Laporan tersebut mengungkapkan, proyek-proyek berisiko lainnya termasuk penambahan pembangkit listrik di Papua Barat, Laos dan Guatemala, pertambangan di Vietnam dan perkebunan gula di Guatemala. "Kami ingin Bank Dunia mengetahui bahwa uang yang mereka kucurkan digunakan untuk menghancurkan kehidupan kami. Saat ini kami dikepung perusahaan. Mereka telah merebut lahan komunitas kami dan hutan. Kami khawatir berikutnya tidak akan ada lagi lahan tersisa dan kami akan kehilangan identitas kami.
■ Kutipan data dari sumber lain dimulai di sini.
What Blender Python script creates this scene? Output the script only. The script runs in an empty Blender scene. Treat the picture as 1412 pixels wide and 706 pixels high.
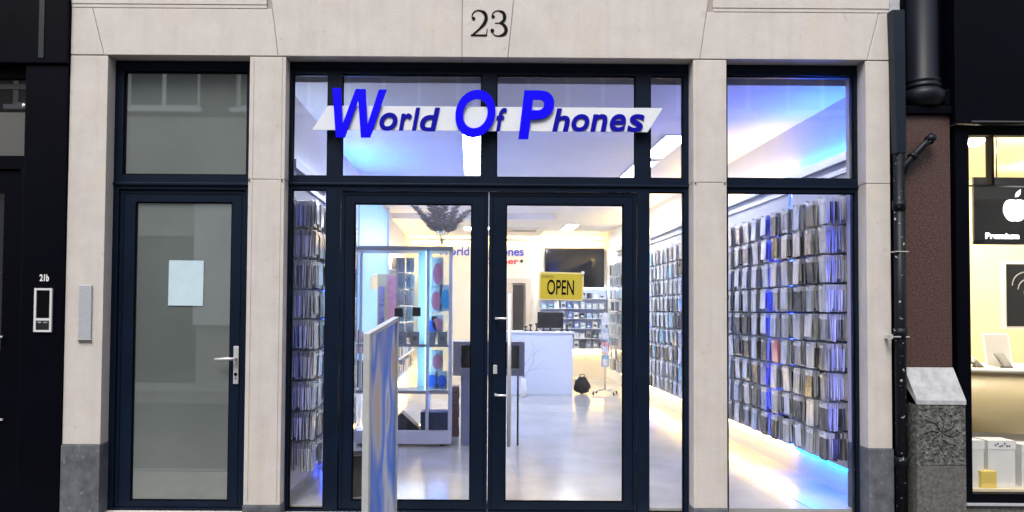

Apakah Bank Dunia berpikir seperti ini yang dinamakan pembangunan?" kata seorang perwakilan dari komunitas yang terdampak seperti dikutip dari laporan tersebut.

Laporan itu menyerukan agar IFC mereformasi pinjaman mereka melalui lembaga keuangan perantara, melalui beberapa cara. Pertama, menanamkan investasi lebih sedikit namun lebih baik yang sesuai dengan standar sosial dan lingkungan setempat. Kedua, menghentikan investasi baru berisiko tinggi melalui lembaga keuangan perantara sampai IFC memiliki sistem yang memadai untuk mengelola dan memitigasi risko tersebut.

Ketiga, membuka kepada publik klien mereka dan sub proyek atas semua investasi yang dilakukan melalui perantara. Keempat, membuka agar proyek-proyek itu dapat dinilai oleh pihak independen dan memblokir klien yang melanggar sistem pengaman.

Laporan itu mengungkapkan, IFC telah memulai mereformasi sistem pinjaman lewat perantara merespons berbagai kritik, termasuk dari lembaga pengawas internal, kelompok masyarakat sipil dan masyarakat terdampak. Langkah ini termasuk menyusun ulang penilaian risiko, membentuk komite baru untuk menilai proyek berisiko tinggi dan janji untuk memberikan penilaian yang sama atas risiko sosial dan lingkungan sebagaimana risiko finansial dan kredit.